Following Brady Corbet’s epic period drama The Brutalist last year, One Battle was shot in the VistaVision format, creating an exclusive cinema-going experience reminiscent of the 1970s (which Anderson is clearly influenced by, considering most of his filmography). This is easily one of this year’s most skillfully-made and phenomenally-acted pictures. And with a roster that includes heavyweights like Leonardo DiCaprio, Sean Penn, Benicio Del Toro, Regina Hall, Teyana Taylor, and Chase Infiniti (in an impressive film debut), how could it not? Their respective characters are undoubtedly layered and full of surprises, even creating some instantly defining and iconic imagery in contemporary cinema—most notably, a pregnant Taylor at a shooting range. 

As mentioned, the film alternates between intense and harrowing suspense, and quirky and profane/crass comedy. (Steven Spielberg compared it to Stanley Kubrick’s 1964 political satire Dr. Strangelove.) Filled with gripping car chase sequences and long tracking shots, One Battle presents a very unpredictable and unconventional world where anything could go wrong, leading up to a jaw-dropping, Sergio Leone-style climax. That goes just as well for the subversive soundtrack, with a score by Anderson regular Jonny Greenwood, a couple of holiday tracks/covers by Ella Fitzgerald (similar to how Kubrick used music subversively in his films), and excerpts from Gil Scott-Heron’s “The Revolution Will Not Be Televised.” 

(Courtesy The Film Stage) 

Bob is an unlikely protagonist. Sporting a plaid bathrobe and a handlebar mustache (not to mention being high and paranoid most of the time), he’s been compared to Jeff Bridge’s “Dude” from The Big Lebowski). Plus, he can’t even remember certain passwords over the phone (“What time is it?”); one such conversation gets unhinged.  

I did question the motives of certain characters, particularly Taylor’s Perfidia Beverly Hills and Penn’s antagonistic—and apparently sex-crazed—Colonel Steve Lockjaw. (In the opening sequence, the former holds the latter at gunpoint and makes him get an erection.) This creates not only a questionable love triangle with graphic details/implications, as well as a conflict of (and/or abuse of) power. It also generates a sense of manipulation and betrayal, and one startling revelation. Then there’s the subplot involving a secret organization intent on “racial purification.” Ditto some open-ended and uncertain interrogations, regarding those in hiding, those dead, and others caught and arrested. It does, however, make sense that things change when Bob and Perfidia have a child, and their motives and emotions get conflicting between political causes and parenthood. As a result, Bob loses himself over the years, until he has to find the only family he has left. 
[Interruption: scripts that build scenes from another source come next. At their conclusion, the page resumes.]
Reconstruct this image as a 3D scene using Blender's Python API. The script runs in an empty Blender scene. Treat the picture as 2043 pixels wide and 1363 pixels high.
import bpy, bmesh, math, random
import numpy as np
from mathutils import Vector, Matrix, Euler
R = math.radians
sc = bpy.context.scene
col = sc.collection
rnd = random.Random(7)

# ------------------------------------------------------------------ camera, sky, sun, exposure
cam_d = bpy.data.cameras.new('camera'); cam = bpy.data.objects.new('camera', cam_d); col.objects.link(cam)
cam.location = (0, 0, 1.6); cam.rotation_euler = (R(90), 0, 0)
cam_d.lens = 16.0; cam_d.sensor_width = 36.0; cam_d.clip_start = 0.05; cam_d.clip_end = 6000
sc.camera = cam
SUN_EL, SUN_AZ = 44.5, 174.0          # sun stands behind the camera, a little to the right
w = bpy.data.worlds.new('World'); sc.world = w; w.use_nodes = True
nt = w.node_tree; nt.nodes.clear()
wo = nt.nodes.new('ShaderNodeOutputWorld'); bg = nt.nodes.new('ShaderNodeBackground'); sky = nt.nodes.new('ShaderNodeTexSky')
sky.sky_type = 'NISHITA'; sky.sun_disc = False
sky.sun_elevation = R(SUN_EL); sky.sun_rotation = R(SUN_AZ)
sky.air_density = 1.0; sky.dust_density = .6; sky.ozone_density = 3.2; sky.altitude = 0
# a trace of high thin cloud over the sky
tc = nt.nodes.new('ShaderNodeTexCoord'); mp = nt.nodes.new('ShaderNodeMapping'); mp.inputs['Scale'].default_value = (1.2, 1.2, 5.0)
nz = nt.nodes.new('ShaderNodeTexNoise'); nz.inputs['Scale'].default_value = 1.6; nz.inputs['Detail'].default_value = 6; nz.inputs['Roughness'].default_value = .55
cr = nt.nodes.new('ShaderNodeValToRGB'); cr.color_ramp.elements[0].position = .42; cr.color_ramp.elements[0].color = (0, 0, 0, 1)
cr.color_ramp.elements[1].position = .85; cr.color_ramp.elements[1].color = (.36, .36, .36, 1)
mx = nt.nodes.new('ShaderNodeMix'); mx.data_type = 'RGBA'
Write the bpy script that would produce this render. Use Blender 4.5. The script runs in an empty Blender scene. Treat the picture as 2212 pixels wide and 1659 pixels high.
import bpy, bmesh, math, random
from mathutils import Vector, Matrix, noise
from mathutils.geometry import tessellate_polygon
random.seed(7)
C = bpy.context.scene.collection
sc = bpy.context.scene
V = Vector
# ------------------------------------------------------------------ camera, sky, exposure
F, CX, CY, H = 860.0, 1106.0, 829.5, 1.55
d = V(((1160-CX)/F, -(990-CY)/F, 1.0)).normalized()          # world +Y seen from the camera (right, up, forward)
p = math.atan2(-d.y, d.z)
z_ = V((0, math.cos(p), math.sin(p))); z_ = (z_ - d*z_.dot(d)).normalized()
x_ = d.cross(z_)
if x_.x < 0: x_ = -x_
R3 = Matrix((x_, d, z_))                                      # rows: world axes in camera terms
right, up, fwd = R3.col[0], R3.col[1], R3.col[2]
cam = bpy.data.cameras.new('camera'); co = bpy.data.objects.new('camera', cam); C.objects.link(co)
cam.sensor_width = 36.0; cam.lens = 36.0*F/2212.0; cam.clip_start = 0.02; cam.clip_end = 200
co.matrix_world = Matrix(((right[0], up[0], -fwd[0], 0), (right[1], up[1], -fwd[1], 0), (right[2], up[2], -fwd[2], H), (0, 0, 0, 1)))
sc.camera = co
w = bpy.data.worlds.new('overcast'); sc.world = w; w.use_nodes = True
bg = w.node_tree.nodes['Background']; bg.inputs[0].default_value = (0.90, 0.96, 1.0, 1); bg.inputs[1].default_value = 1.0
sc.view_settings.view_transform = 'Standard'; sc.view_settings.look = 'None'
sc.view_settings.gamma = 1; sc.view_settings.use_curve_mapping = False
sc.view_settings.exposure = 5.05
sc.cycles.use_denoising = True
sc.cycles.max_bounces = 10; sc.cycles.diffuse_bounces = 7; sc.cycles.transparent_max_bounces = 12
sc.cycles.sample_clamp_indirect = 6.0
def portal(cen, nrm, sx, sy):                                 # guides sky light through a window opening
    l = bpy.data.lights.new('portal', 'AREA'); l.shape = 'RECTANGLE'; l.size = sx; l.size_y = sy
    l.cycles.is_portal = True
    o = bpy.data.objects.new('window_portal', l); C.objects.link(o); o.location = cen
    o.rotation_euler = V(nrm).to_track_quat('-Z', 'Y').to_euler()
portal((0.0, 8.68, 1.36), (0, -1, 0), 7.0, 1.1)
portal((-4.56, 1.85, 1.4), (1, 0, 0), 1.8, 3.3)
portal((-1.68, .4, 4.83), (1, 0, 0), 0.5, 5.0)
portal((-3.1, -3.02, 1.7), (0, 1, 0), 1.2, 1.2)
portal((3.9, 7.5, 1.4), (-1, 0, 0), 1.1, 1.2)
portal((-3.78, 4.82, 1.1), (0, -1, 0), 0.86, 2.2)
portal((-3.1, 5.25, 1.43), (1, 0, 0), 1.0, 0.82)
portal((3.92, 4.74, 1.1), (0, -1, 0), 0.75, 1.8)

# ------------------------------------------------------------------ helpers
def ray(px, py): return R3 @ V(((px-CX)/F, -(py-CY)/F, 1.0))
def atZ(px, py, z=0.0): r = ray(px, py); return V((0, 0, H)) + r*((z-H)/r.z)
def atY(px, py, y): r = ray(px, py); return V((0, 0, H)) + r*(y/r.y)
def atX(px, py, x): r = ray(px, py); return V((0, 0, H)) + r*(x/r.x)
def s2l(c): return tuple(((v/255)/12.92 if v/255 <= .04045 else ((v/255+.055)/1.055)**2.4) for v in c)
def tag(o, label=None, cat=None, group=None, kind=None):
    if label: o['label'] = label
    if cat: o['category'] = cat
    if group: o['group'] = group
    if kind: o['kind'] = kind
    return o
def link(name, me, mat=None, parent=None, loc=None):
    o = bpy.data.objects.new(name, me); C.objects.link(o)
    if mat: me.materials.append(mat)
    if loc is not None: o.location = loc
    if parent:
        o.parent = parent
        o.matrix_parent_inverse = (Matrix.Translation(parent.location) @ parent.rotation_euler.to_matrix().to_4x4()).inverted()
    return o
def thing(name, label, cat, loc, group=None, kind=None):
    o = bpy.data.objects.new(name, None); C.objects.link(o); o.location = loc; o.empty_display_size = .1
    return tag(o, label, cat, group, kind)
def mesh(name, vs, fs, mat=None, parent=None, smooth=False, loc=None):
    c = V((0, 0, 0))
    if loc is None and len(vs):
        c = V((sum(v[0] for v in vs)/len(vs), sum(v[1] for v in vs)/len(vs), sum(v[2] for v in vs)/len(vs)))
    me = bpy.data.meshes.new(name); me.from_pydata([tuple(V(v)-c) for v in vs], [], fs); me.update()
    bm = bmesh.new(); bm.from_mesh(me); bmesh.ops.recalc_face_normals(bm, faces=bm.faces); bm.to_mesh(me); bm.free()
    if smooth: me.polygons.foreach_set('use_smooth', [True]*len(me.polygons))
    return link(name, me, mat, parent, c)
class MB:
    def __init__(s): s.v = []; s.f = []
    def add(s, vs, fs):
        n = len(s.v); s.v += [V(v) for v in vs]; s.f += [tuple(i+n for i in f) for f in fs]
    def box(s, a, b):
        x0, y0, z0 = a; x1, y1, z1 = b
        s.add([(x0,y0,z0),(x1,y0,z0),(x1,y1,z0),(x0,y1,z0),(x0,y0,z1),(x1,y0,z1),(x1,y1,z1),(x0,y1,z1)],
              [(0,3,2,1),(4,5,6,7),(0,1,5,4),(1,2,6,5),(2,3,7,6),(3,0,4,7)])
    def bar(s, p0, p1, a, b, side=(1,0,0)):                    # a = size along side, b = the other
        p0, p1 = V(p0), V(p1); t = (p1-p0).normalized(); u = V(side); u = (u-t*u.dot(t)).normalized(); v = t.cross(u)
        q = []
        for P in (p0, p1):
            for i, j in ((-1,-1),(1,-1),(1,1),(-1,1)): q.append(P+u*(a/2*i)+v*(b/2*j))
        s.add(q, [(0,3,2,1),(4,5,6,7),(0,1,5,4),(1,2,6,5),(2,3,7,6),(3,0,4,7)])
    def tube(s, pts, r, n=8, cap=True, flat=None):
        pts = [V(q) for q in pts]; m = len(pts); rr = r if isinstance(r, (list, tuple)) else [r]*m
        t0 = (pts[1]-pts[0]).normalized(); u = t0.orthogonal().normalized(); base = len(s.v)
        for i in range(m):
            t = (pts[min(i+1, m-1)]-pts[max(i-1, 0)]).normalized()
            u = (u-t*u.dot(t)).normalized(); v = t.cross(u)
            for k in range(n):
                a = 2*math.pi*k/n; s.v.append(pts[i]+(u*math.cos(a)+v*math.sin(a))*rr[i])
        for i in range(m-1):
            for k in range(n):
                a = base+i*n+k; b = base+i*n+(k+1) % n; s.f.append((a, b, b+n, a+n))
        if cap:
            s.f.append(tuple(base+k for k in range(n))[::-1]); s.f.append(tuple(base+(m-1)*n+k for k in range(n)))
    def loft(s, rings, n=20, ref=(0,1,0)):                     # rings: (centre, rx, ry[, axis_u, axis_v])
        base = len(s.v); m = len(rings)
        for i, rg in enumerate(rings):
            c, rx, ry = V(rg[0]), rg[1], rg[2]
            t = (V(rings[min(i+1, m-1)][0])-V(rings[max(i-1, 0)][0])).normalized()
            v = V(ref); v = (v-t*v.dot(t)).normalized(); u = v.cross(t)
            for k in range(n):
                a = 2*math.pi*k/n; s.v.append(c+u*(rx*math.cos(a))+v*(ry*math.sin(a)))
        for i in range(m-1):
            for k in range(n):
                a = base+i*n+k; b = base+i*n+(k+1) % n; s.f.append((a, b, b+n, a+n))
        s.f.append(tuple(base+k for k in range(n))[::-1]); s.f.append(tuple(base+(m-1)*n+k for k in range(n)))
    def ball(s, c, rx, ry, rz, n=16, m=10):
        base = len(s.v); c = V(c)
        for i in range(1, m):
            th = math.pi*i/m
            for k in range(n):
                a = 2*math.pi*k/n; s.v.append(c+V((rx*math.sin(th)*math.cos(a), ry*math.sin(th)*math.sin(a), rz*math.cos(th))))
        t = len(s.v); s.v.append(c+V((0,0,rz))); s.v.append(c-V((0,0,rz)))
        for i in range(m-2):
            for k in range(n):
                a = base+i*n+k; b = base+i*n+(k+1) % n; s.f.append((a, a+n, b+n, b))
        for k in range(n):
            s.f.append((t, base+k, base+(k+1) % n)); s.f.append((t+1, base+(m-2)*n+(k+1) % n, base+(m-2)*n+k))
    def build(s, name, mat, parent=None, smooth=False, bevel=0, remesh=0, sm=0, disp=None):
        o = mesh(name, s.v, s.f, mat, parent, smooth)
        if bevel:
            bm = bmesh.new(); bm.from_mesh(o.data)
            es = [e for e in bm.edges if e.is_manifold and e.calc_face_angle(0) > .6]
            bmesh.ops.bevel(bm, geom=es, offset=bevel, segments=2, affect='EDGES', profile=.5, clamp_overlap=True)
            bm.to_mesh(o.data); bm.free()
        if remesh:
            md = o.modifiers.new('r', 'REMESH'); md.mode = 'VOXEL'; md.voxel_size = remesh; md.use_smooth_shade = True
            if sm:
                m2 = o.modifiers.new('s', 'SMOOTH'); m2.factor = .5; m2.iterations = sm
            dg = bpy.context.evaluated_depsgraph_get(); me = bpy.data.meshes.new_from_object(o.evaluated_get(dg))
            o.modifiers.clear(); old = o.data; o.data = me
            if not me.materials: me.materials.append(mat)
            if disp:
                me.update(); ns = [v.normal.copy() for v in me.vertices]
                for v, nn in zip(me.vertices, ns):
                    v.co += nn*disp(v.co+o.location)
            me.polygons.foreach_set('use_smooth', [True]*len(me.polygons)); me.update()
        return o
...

His daughter Willa, on the other hand, matures and progresses remarkably as a very smart and determined, if angst-ridden, young woman. To the film’s credit, certain characters come to regret what they had done wrong, and what they hadn’t/could’ve done. The story also does suggest hope in what the next generation can do (“Maybe you will be the one who puts the world right”). But it’s Del Toro’s Sergio St. Carlos who arguably has the best role in the entire film, maintaining a calm and cool demeanor amidst the chaos happening. “You know what freedom is,” he asks, “No fear.” One Battle After Another is certainly a fearless cinematic effort, as it is a complex and complicated one.